Most of the press coverage and initial comments about China’s fourth-quarter GDP improvement of 8.9% centered on the fact that the expansion represented a two-and-a-half year low. Somehow, that caused concern that the number was not impressive. A better way to view it is what a surprise it is that it expanded so quickly.
China’s leadership may use the data as a reason to make money more available to businesses in the People’s Republic. That would tend to offset some of the slowdown in the world’s economy, although nothing can be a complete balance against a falloff in the global demand for China’s finished goods.
China 8.9% growth came without substantial monetary easing and in the face of deep trouble in Europe, which almost certainly undermined demand for exports from the world’s second largest economy. That left the U.S. and the developing world to help drive the 8.9% improvement, along with whatever internal demand existed among China’s middle classes and manufacturers. The U.S. economy rose in the past quarter, but not enough to help China much. Demand from nations like Brazil and India was not large enough in aggregate to represent the entire cause for the rapid 8.9% rise.
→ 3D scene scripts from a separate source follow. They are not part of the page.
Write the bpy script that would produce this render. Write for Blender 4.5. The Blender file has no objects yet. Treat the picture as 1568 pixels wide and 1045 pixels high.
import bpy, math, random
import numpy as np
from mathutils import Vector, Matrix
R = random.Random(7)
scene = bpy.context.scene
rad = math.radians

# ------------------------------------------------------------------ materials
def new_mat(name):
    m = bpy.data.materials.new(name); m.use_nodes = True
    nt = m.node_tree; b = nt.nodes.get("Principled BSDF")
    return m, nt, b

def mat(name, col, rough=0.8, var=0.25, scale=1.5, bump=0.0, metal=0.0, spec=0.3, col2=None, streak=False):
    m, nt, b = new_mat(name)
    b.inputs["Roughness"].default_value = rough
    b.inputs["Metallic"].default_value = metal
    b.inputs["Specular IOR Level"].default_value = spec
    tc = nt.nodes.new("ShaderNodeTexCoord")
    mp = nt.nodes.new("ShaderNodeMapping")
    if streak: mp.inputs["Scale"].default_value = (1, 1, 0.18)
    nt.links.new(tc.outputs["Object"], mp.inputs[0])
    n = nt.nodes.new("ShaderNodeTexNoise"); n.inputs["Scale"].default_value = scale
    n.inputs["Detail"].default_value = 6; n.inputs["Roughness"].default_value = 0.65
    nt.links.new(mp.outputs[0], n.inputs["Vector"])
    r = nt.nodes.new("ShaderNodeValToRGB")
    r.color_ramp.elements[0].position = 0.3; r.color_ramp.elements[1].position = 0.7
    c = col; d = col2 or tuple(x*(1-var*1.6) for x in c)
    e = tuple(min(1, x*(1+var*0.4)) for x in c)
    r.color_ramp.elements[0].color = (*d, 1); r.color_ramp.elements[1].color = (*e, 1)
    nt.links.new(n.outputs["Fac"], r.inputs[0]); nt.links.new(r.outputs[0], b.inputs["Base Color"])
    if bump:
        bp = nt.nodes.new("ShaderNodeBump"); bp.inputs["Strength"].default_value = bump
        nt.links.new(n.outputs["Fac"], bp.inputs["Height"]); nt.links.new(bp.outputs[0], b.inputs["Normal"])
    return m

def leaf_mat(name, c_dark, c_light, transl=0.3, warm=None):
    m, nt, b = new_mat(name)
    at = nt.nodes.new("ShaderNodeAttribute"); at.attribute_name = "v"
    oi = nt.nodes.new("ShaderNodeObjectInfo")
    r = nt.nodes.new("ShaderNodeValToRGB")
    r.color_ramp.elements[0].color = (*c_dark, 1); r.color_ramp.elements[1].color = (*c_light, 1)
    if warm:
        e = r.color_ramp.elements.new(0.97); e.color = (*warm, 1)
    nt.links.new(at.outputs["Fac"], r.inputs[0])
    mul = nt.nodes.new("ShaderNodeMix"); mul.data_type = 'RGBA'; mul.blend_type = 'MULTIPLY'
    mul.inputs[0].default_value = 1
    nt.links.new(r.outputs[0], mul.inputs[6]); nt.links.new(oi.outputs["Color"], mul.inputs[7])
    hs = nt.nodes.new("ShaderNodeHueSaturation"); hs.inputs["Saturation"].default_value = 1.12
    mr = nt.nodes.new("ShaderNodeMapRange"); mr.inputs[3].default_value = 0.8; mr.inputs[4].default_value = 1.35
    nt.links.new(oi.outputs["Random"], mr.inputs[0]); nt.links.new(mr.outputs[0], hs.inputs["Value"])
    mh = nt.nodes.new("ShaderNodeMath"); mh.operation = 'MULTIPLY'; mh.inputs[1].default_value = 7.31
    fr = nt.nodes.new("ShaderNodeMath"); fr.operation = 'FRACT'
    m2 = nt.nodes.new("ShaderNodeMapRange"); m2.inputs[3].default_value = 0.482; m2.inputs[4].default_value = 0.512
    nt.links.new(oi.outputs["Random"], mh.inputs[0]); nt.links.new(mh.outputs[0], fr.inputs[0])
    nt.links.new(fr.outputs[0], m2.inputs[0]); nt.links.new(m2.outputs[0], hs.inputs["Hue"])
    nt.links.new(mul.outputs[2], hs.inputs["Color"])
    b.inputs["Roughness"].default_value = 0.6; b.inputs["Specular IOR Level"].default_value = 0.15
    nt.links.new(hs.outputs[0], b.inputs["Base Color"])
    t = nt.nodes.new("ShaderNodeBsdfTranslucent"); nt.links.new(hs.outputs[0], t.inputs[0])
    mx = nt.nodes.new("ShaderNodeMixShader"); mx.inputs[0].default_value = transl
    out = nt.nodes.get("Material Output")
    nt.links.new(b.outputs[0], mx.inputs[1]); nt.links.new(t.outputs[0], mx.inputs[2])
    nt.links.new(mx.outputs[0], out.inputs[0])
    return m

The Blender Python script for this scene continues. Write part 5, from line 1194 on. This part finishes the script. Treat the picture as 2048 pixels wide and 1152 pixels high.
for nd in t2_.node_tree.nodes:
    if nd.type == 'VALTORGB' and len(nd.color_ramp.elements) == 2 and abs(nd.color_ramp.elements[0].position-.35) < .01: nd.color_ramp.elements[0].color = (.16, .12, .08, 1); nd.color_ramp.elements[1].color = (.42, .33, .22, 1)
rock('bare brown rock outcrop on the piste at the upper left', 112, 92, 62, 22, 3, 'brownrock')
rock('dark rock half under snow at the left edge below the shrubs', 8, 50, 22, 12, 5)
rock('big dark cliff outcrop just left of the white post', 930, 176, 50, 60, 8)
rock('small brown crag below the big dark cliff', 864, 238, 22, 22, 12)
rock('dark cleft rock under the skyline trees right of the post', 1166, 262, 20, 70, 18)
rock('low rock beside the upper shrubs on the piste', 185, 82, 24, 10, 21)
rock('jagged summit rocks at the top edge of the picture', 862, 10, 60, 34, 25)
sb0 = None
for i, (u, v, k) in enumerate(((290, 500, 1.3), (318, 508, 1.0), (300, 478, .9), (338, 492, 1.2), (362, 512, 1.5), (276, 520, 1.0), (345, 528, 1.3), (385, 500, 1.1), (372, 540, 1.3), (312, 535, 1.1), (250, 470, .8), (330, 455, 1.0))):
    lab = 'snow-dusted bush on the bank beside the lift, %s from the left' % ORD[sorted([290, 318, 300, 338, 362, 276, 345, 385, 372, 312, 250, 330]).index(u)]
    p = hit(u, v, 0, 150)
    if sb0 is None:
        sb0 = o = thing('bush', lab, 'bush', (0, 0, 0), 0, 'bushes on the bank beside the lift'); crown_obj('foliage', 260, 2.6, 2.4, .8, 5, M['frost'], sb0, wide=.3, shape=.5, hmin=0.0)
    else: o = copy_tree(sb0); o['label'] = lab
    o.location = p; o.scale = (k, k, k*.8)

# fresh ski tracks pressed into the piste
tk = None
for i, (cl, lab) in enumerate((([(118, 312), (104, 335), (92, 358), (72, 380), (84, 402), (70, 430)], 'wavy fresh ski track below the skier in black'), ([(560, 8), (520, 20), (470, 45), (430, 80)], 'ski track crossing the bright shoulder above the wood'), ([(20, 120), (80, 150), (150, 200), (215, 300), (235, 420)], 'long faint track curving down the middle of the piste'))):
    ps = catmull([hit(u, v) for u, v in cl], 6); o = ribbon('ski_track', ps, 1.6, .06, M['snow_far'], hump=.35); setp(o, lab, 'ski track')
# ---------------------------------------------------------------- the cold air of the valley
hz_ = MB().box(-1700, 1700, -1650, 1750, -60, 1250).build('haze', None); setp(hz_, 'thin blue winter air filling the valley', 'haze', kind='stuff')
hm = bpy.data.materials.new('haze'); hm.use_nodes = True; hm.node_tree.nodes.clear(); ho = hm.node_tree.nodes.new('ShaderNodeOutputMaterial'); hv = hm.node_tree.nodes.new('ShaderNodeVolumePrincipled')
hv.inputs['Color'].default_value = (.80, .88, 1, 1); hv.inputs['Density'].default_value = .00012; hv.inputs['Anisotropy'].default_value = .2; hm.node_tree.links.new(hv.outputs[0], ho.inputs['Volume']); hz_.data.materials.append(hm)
The question of China’s GDP should focus on internal consumer and business spending. It may be that factories continue expansion because of a belief that the demand for goods overseas will rebound. It is just as likely that a financially healthy middle class contributed to it. There are several reasons that may be the case, led by wage increases that have been prevalent during the last year.
China’s 8.9% GDP improvement is remarkable, particularly based on the massive size of the nation’s $6 trillion economy. China’s economic expansion rate may have slowed slightly, but not enough to undermine the fact that it is extraordinary in a world in which the GDP of developing nations is hardly above a flat line.